Le fait de se commettre et de s’asseoir pour écrire notre texte, notre nouvelle, notre roman, est déjà digne d’intérêt. On se rend compte que ce n’est pas aussi facile qu’on le pense. Et si on se rend au bout du projet, on a de bonnes raisons d’être fier. On devient la personne parmi 100 autres qui est passé du rêve à l’action. Bravo! C’est loin d’être fini, il y a d’autres étapes à venir, mais c’est déjà un exploit en soi.
« Vérité » numéro 3
Vous avez le droit d’écrire pour vous-même. Vous avez le droit d’avoir du plaisir, d’être dans la passion, de vous réaliser en tant que personne.
Le résultat, la publication éventuelle, c’est une autre étape. Ce n’est pas obligé d’être votre objectif, surtout au départ. Ce n'est même pas mon objectif pour tous les textes que j'écris! Il y en a qui existent pour moi seulement, pour mon plaisir personnel, pour exorciser des démons intérieurs, pour tester une approche ou une technique, pour exprimer des ressentis d'une façon qui ne serait pas commerciale. Ça n'a pas moins de valeur pour autant.

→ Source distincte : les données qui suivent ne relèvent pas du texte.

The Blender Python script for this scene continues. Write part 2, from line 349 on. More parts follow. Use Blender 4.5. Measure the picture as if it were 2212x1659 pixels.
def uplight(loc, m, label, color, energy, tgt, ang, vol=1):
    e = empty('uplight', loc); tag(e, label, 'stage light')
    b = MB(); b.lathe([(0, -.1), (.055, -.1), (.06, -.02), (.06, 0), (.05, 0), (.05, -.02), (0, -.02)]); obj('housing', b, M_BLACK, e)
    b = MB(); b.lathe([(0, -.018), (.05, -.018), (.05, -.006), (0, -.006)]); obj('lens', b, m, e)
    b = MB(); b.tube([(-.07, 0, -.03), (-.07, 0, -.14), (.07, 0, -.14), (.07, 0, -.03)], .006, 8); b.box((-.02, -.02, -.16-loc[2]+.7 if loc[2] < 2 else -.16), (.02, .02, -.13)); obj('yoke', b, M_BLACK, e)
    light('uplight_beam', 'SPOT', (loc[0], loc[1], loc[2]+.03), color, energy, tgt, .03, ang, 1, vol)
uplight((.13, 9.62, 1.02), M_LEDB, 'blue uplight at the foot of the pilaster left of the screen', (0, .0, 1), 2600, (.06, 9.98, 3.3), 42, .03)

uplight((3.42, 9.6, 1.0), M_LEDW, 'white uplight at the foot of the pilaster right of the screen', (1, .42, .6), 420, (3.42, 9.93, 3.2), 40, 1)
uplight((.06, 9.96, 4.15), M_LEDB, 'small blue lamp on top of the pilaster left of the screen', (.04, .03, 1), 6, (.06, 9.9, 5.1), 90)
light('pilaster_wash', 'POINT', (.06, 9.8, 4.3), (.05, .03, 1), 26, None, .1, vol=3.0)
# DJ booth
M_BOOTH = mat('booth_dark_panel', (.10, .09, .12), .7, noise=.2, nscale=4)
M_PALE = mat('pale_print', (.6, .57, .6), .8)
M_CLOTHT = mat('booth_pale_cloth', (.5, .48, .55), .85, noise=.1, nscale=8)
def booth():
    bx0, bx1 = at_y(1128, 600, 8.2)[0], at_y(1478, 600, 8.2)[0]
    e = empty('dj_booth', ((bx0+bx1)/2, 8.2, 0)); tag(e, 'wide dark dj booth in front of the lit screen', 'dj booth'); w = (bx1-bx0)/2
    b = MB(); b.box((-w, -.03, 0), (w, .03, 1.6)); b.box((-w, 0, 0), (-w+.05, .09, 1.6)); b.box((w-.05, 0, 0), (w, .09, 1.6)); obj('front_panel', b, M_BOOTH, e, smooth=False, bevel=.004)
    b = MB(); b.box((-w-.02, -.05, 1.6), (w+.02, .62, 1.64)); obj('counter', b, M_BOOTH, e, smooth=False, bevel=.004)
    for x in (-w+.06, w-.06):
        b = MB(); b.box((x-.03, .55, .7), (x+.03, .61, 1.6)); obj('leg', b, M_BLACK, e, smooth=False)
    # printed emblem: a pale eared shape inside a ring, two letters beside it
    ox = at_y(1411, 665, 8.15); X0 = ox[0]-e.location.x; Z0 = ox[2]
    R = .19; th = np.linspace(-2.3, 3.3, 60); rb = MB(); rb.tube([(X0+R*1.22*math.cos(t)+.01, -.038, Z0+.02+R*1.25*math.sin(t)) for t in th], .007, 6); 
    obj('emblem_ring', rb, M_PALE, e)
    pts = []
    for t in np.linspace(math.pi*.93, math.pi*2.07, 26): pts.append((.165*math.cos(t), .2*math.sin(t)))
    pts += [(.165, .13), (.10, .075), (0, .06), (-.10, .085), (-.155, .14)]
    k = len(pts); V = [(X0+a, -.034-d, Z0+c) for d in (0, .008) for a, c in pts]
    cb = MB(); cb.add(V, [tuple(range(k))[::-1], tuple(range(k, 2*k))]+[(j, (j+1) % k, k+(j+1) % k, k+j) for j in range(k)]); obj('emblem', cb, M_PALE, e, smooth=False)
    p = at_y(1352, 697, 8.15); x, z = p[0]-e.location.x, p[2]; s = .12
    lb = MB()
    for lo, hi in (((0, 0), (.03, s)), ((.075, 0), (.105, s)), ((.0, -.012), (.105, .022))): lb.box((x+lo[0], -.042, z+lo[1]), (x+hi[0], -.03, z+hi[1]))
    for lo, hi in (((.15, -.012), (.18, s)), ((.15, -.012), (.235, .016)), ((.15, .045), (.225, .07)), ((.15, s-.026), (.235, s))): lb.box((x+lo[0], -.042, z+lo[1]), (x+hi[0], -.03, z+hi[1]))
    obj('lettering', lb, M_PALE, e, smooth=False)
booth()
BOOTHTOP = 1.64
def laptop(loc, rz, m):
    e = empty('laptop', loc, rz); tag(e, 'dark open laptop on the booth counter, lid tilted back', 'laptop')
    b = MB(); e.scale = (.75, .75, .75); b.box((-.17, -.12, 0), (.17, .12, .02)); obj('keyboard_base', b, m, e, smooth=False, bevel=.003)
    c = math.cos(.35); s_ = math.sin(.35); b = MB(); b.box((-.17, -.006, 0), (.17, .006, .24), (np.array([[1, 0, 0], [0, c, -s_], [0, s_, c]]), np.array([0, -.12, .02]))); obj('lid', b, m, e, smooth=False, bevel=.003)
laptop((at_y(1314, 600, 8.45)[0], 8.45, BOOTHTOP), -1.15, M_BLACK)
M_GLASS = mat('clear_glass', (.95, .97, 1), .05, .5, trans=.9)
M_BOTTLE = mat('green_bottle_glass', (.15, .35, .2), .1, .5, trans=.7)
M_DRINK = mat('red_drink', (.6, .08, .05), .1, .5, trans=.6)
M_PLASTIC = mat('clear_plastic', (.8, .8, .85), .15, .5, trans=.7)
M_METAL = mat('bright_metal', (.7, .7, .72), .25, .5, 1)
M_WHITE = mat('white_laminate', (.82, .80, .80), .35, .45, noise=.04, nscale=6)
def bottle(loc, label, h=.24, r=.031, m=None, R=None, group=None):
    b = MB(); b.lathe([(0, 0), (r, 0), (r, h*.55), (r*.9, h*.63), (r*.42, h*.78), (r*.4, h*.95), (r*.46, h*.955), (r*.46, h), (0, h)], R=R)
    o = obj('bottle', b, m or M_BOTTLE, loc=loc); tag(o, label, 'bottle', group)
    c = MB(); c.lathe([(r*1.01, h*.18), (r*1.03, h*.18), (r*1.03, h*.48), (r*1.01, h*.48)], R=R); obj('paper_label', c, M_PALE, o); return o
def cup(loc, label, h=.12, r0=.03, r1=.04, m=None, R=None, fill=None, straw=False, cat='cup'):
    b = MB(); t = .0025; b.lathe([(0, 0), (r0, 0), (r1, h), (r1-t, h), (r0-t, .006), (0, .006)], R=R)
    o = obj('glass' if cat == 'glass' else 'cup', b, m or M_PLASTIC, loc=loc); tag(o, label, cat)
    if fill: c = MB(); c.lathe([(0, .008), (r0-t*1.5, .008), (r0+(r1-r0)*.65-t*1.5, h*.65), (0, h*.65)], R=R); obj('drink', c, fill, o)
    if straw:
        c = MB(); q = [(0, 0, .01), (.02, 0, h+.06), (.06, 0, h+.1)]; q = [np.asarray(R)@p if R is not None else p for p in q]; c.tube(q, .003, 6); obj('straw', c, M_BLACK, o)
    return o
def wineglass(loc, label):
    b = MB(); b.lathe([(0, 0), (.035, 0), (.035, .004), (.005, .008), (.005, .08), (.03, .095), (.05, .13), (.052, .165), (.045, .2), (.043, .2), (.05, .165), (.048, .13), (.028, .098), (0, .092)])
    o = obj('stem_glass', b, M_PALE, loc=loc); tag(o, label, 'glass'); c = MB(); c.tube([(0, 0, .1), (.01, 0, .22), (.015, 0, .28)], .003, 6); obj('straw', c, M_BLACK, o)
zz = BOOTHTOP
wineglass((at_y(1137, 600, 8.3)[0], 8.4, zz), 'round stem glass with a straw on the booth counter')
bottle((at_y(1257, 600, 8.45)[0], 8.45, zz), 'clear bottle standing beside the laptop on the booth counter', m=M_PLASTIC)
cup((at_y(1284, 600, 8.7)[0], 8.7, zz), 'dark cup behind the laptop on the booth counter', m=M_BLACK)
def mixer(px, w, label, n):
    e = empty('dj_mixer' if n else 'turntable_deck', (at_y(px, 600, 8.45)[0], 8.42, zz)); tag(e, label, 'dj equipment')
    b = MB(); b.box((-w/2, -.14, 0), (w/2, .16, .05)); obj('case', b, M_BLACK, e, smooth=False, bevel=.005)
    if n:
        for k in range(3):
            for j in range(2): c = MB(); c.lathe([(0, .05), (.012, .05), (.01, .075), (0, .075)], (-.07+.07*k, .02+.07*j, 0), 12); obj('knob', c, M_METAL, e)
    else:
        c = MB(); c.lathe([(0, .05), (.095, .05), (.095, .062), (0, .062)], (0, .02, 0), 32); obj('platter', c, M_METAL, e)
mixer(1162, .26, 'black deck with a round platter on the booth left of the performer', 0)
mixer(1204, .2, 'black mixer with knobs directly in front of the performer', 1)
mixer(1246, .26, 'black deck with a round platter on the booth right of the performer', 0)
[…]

Je sais, quand on écrit, on rêve d'être publié. C'est la même chose pour moi. Par contre, la publication n'est pas le seul but à viser. Dans notre démarche globale, on peut viser l’amélioration de nos écrits, l’expression de soi, le partage avec notre entourage, sans pour autant souhaiter tomber dans une démarche professionnelle. Toute démarche professionnelle implique un effort à mettre, de la compétition, des refus éventuels et les déceptions qui vont avec. C'est normal, ça fait partie du jeu. C'est pour ça que lorsqu'on obtient une acceptation, on a bien raison d'être content. Rien n'est jamais garanti, mais même si ça ne fonctionne pas, nos écrits n'ont pas moins de valeur pour autant. On y a mis du temps, de nos tripes, et ils font partie de nos accomplissements.
J’espère avoir aidé cette aspirante auteure à avancer de quelques pas dans sa démarche. Je lui ai donné quelques conseils, en fonction de ce qu’elle souhaite écrire. À ce stade-ci, j’ignore si elle fera partie des « 1 personne sur 100 » à se rendre au bout de son projet, mais ce n’est pas grave. Déjà, d’avoir un rêve d’écriture et de commencer à poser des questions, c’est un bon début. Le reste lui appartient, comme il appartient à chaque artiste de tracer son chemin et de découvrir ce qu’il souhaite accomplir, et à quel point il est prêt à y mettre des efforts.